━━ Supplied data
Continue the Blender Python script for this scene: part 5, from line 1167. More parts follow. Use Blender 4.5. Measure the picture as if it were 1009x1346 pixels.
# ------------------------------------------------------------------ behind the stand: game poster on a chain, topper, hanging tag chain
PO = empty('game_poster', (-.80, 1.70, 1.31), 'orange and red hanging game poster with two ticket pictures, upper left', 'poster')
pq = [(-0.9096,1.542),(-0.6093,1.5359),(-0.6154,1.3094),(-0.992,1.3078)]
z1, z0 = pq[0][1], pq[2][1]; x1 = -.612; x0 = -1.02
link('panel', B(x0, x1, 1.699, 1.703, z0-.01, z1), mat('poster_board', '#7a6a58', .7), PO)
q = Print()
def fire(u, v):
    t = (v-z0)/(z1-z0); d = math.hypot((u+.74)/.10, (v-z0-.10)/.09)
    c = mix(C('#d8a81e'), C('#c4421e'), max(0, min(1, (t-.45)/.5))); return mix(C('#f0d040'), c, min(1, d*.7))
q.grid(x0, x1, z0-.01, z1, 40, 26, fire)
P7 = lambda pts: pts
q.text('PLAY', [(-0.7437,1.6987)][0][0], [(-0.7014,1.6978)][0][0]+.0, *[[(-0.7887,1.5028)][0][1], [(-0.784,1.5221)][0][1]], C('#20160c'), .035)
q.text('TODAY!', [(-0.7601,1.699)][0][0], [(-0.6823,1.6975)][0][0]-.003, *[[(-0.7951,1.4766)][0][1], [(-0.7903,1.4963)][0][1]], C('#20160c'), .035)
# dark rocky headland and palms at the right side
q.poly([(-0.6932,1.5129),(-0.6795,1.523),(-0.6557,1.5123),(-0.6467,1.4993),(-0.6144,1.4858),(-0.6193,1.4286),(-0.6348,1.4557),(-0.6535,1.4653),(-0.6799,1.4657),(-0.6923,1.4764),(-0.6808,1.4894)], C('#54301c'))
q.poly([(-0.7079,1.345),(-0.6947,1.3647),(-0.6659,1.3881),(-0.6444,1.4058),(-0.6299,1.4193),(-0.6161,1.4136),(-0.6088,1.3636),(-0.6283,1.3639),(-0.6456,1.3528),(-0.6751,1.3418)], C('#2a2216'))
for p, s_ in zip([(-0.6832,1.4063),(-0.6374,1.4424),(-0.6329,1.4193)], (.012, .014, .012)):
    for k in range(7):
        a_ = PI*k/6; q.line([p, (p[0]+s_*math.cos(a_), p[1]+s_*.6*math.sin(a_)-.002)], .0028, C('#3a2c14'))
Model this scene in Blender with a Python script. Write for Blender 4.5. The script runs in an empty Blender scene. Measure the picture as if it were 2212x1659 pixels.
━━━━
* [To be done]: Write out the records above again, keeping each one identical to the original.

* [Complete response]:
Continue the Blender Python script for this scene: part 5, from line 1167. More parts follow. Use Blender 4.5. Measure the picture as if it were 1009x1346 pixels.
# ------------------------------------------------------------------ behind the stand: game poster on a chain, topper, hanging tag chain
PO = empty('game_poster', (-.80, 1.70, 1.31), 'orange and red hanging game poster with two ticket pictures, upper left', 'poster')
pq = [(-0.9096,1.542),(-0.6093,1.5359),(-0.6154,1.3094),(-0.992,1.3078)]
z1, z0 = pq[0][1], pq[2][1]; x1 = -.612; x0 = -1.02
link('panel', B(x0, x1, 1.699, 1.703, z0-.01, z1), mat('poster_board', '#7a6a58', .7), PO)
q = Print()
def fire(u, v):
    t = (v-z0)/(z1-z0); d = math.hypot((u+.74)/.10, (v-z0-.10)/.09)
    c = mix(C('#d8a81e'), C('#c4421e'), max(0, min(1, (t-.45)/.5))); return mix(C('#f0d040'), c, min(1, d*.7))
q.grid(x0, x1, z0-.01, z1, 40, 26, fire)
P7 = lambda pts: pts
q.text('PLAY', [(-0.7437,1.6987)][0][0], [(-0.7014,1.6978)][0][0]+.0, *[[(-0.7887,1.5028)][0][1], [(-0.784,1.5221)][0][1]], C('#20160c'), .035)
q.text('TODAY!', [(-0.7601,1.699)][0][0], [(-0.6823,1.6975)][0][0]-.003, *[[(-0.7951,1.4766)][0][1], [(-0.7903,1.4963)][0][1]], C('#20160c'), .035)
# dark rocky headland and palms at the right side
q.poly([(-0.6932,1.5129),(-0.6795,1.523),(-0.6557,1.5123),(-0.6467,1.4993),(-0.6144,1.4858),(-0.6193,1.4286),(-0.6348,1.4557),(-0.6535,1.4653),(-0.6799,1.4657),(-0.6923,1.4764),(-0.6808,1.4894)], C('#54301c'))
q.poly([(-0.7079,1.345),(-0.6947,1.3647),(-0.6659,1.3881),(-0.6444,1.4058),(-0.6299,1.4193),(-0.6161,1.4136),(-0.6088,1.3636),(-0.6283,1.3639),(-0.6456,1.3528),(-0.6751,1.3418)], C('#2a2216'))
for p, s_ in zip([(-0.6832,1.4063),(-0.6374,1.4424),(-0.6329,1.4193)], (.012, .014, .012)):
    for k in range(7):
        a_ = PI*k/6; q.line([p, (p[0]+s_*math.cos(a_), p[1]+s_*.6*math.sin(a_)-.002)], .0028, C('#3a2c14'))
Model this scene in Blender with a Python script. Write for Blender 4.5. The script runs in an empty Blender scene. Measure the picture as if it were 2212x1659 pixels.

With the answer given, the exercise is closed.